A perspective on the properties and surface reactivities of carbides and nitrides of titanium and vanadium

Abstract

The electronic structure of the early transition metal carbides and nitrides is linked to their remarkable physical properties and their surface chemistry. In this review, we focus on experimental studies of the electronic structure and surface adsorption properties of these rock-salt structured materials. A straightforward molecular orbital framework is used to understand the surface chemical interactions of the materials, primarily the stoichiometric (001) surfaces of TiC and VC, with small molecule adsorbates. This framework is then expanded to include more comprehensive theoretical treatments of the surface adsorption, with a particular emphasis on recent density functional theory results. The adsorbates reviewed include CO, NH3, O2, H2O, SO2, methanol, methyl formate, and ethanol.
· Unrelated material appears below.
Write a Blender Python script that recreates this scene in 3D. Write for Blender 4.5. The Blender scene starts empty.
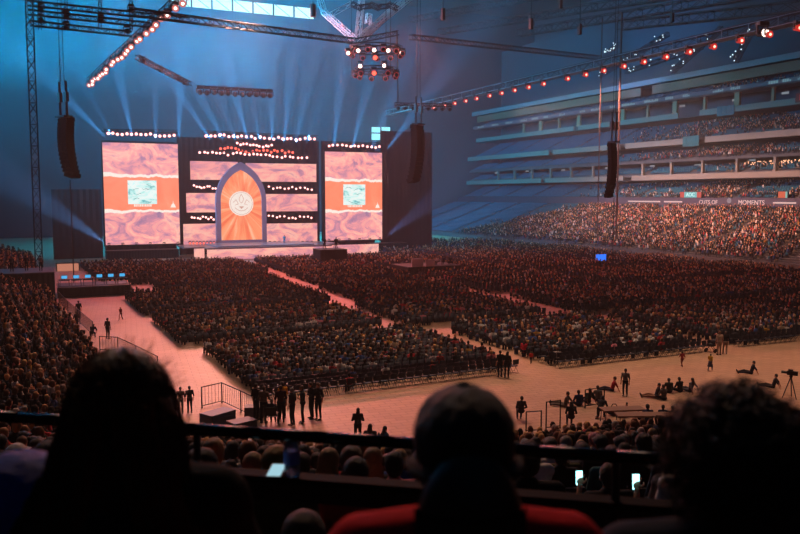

This overview reveals that the properties of these materials are heavily influenced by two factors: highly covalent bonding interactions between the metal and carbon species and the total number of electrons present, as the added electron per formula unit in either VC or TiN relative to TiC, populates low lying metal 3d levels that are formally unoccupied in TiC. This results in materials that appear to be d0 (TiC), d1 (VC, TiN) or d2 (VN), with actual charges on the atoms that are close to ±1. These influences are apparent in valence band photoemission data obtained on the (001) surfaces. The surface chemistry trends with probe molecules such as CO and NH3 can be predicted based on coordination chemistry principles, with the σ-donor ammonia molecule, for example, have very similar interactions with TiC and VC, while CO adsorption is measurably stronger on the VC surface due to π-backbonding interactions. More comprehensive surface models are needed to probe surface reactions as they are heavily influenced by neighboring carbon and metal atoms on the (100) surface, with the added d-electron density on the metal in VC or TiN enabling stronger surface bonding with reaction intermediates than is found on TiC.